Standortbestimmung schulische Beurteilungspraxis:

Lehrpersonen müssen ihre Schülerinnen und Schüler beurteilen und stehen dabei immer wieder im Spannungsfeld zwischen Fördern und Auslesen. Das ist ein klassisches Dilemma, das sich nicht lösen lässt. Man kann nur versuchen, so gut wie möglich damit umzugehen. Als Hilfestellung zur Entwicklung der eigenen Beurteilungspraxis finden Sie hier einen Selbstreflexionsbogen sowie eine Beschreibung der Qualitätsmerkmale, auf die der Bogen Bezug nimmt.
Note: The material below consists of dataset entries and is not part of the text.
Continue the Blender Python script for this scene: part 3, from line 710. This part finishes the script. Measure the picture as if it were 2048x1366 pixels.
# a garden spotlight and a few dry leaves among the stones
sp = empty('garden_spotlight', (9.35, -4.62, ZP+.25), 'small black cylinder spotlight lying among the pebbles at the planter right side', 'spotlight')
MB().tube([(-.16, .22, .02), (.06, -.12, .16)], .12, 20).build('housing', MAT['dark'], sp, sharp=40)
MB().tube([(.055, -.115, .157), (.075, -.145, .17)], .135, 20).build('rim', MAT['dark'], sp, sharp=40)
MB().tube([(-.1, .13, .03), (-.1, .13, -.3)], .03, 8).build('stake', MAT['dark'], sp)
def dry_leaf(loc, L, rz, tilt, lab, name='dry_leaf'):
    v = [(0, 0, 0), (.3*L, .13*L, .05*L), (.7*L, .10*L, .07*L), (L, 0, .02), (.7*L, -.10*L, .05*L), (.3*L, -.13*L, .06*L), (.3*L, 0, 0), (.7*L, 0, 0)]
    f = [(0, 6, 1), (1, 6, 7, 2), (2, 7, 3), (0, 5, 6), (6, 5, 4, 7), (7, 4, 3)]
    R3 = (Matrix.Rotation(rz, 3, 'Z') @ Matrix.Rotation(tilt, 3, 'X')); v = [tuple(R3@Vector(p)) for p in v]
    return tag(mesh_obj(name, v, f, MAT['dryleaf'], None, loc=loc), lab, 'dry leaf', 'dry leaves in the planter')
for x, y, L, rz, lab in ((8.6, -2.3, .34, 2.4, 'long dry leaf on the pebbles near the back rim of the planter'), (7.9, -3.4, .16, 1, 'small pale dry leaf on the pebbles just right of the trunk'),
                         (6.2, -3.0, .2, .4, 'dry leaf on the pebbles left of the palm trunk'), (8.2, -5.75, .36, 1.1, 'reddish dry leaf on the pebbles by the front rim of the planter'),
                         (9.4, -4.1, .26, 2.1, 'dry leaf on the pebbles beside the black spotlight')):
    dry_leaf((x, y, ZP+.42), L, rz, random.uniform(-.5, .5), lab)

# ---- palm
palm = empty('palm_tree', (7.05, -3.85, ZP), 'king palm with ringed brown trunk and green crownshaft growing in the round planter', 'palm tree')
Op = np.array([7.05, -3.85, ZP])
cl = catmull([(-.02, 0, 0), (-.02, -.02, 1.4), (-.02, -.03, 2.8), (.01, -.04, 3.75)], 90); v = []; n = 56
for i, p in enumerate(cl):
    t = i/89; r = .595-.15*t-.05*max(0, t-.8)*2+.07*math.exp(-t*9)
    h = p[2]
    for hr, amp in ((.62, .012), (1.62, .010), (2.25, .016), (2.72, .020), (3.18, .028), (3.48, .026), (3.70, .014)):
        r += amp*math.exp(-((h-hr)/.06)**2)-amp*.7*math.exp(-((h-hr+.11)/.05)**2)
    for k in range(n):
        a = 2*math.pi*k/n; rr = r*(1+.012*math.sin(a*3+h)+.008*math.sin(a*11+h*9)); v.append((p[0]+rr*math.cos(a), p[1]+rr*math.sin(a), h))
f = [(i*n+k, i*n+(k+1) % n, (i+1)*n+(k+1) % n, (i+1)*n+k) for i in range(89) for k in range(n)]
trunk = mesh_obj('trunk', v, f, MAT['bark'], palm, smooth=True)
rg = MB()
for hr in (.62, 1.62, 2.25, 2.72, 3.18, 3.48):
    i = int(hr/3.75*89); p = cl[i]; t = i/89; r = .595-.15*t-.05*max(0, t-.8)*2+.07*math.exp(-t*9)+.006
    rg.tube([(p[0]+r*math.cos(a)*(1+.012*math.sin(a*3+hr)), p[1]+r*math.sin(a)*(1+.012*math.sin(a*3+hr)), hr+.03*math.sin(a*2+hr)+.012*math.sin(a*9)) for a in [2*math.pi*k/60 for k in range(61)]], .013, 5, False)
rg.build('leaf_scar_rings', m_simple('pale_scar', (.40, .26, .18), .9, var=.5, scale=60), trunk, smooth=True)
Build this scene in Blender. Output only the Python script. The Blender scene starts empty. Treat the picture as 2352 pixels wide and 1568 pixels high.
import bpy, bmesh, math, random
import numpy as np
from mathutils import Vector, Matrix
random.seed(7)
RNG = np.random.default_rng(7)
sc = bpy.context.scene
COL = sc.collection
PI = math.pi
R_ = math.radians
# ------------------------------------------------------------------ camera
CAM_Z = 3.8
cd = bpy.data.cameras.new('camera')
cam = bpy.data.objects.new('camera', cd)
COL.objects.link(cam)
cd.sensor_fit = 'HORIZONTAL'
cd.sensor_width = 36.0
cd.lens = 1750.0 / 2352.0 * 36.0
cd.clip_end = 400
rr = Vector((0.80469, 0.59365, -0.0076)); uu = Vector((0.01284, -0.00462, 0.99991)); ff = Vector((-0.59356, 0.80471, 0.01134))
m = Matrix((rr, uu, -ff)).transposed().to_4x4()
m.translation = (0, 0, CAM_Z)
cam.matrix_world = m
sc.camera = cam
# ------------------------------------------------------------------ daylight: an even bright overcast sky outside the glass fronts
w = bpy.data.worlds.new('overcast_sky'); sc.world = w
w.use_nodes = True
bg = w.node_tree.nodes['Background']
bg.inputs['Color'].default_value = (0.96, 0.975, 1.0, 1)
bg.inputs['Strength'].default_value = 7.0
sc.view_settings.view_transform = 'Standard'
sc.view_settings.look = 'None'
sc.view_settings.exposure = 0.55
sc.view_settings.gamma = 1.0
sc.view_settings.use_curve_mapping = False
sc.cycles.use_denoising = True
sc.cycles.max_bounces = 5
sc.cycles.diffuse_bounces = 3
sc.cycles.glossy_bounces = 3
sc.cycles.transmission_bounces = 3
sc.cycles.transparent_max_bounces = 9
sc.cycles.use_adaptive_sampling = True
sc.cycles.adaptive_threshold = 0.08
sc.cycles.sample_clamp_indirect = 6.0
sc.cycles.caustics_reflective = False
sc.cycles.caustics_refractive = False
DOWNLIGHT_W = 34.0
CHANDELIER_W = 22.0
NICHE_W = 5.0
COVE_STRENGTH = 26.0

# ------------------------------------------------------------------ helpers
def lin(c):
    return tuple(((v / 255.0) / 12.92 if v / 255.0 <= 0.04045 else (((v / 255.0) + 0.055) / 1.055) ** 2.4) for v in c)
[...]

Neun Qualitätsmerkmale von Beurteilung

1. Förderorientierung

Der nachhaltig wirksamste Effekt auf die Lernleistungen, so ergab eine vergleichende Analyse von 580 Einzelstudien, ist der formativen Leistungsbewertung zu verdanken. Geben Lehrpersonen regelmässig Feedback zum individuellen Lernfortschritt und zum Lernverhalten, so sind mit großer Häufigkeit verbesserte Lernerfolge zu verzeichnen, selbst bei lernschwachen Schüler/innen. Positiv auf die Lernbereitschaft und -effektivität wirken sich überdies verschiedene Formen von Partner- und Selbstbewertung aus (vgl. Black/ Wiliam 1998, zit. in Stern 2008)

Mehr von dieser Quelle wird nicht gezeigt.